When You Date Someone Who Makes You Want To Be Better
By Ella Ceron
I once dated a man who always seemed, it felt, to find me lacking.
Needless to say, the relationship not only fizzled, but it exploded spectacularly — in part because I was so caught up on everything I thought he was unhappy about, and he was so caught up in everything he was upset about because I was thinking all of these things. It was a cycle, and my pre-existing insecurities certainly didn’t help. I felt pressured to try to live up to insane standards — standards I bitterly fought because I didn’t think they were standards that applied to my life — and it doomed us.
Maybe I was projecting. Maybe they were all my fears — all my worries that I was inadequate, that I wasn’t enough, that I wasn’t pretty or funny or engaging or the right girl — and I was simply too hedged on the idea that the person I was with would soothe those fears and placate me, remind me that I was good enough as-is. It was a juvenile notion, and a codependent one at that — after all, even just typing it out, I’m aware that it seems awfully wearisome to be with that kind of person who needs constant reassurance that yes, this is something good and real and they are good enough for you.
The inverse of this, you’d imagine, would be someone with whom you feel comfortable, and secure, and safe. Someone who you know loves you, who you know thinks you’re beautiful and witty and charming and attractive, someone who thinks they are lucky to have you. But herein lies the danger — such adoration can go to someone’s head very easily, and you can grow from comfortable to complacent in a heartbeat. Because when the compliments never stop coming and when it feels like the other person will forgive any number of your sins, that is where you can grow reckless and a little careless. After all, they love you no matter what, right?

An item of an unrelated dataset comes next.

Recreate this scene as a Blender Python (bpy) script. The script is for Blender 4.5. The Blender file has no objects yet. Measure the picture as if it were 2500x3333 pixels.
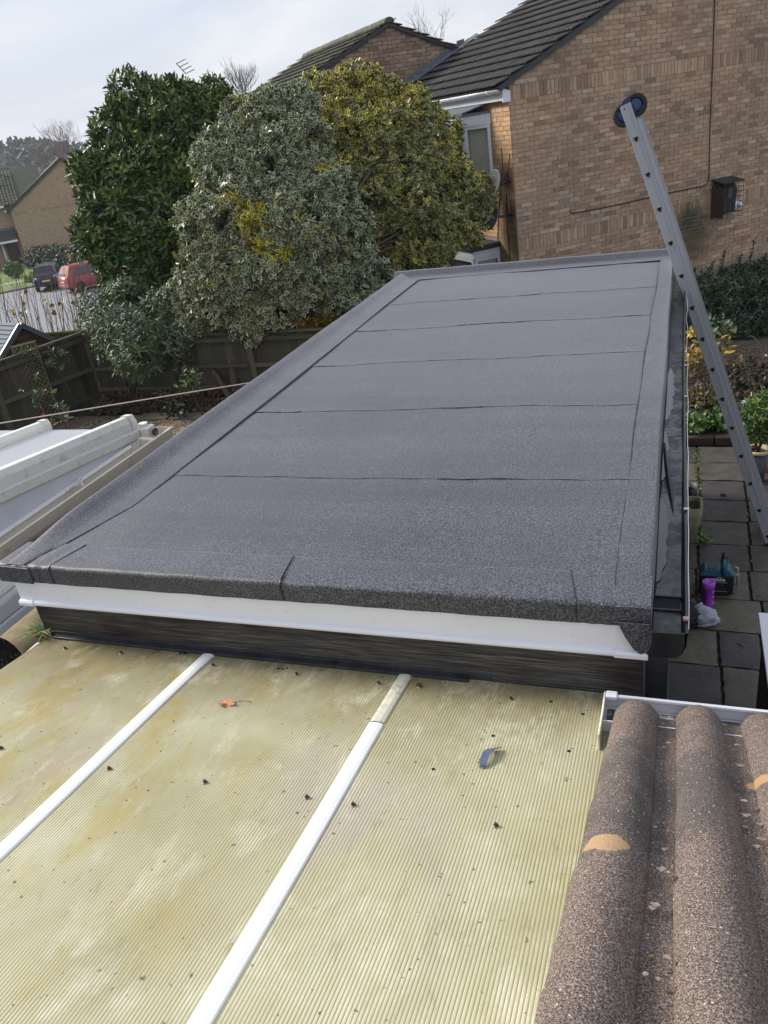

But this is not something good people do, much less admit to. Maybe I’m not such a good person. Maybe none of us are at the outset. Maybe we’re constantly working towards the good, towards being better. And so, in working towards it, we try, at the very least, to be good and we do what we can.
So where is the happy medium, the fine line between feeling inadequate and taking someone for granted? There’s that old theory that every relationship involves a settler and a reacher; it may or may not be true. If it is, it suggests that one person might wind up feeling guilty for holding someone back, while the other might feel guilty for taking advantage of another person. Guilt and its corollary, resentment, are not what builds solid relationships, so where do we wind up? What happens? Sure, it’s easy enough to say to find someone who is your equal, but dating apps and blind date horror stories and romantic comedies and all the jokes ever penned about a person’s love life can tell you that doing so is rarely ever as simple as it sounds.
When you date someone who makes you want to be better, something funny happens. It’s not that they’re guilting you into being better — that they force you, or suggest with so many underhanded insults, or try to change you into something that you’re not. When you meet someone — whether they’re your equal or someone who, at first glance, you think falls somewhere on the settler-reacher spectrum — who drives you to want to be better, it’s not just because you think they deserve better. After all, who’s to say what we each deserve?
Wanting to be better doesn’t indicate that there was ever anything wrong with you, just that life is a process. We are constantly learning, constantly loving, and constantly applying the lessons we earn from the former to the latter. And so loving someone and helping them become better is not inherently a selfish endeavor. Love helps you realize potential. And if you can help someone recognize their own potential and then be their support system as they reach it, well, that’s love in action. That’s a partnership.
And when someone who loves us sparks that drive in us, it’s still something that we have to do. We have to provide the follow-through. We have to do the hard work. We have to want to be better, too — not just for them, but for us. For ourselves. For our own lives, for the knowledge that we’re being not only the best boyfriend or girlfriend or partner or lover that we can be, but also the best version of ourselves, too.
After all, if someone is with you, you’d hope that they like you, for all the cliches and trite song lyrics, just as you are. As is. No assembly required. But even the things that are complete all on their own — even the most self-sustaining and stable single people among us — can be made better. And that’s what a good relationship does. It takes two people who are good, and good for each other, and lets them lean one one another so that they can both grow to be better. And just like so many pairings throughout history, sometimes things really can just be that much better together.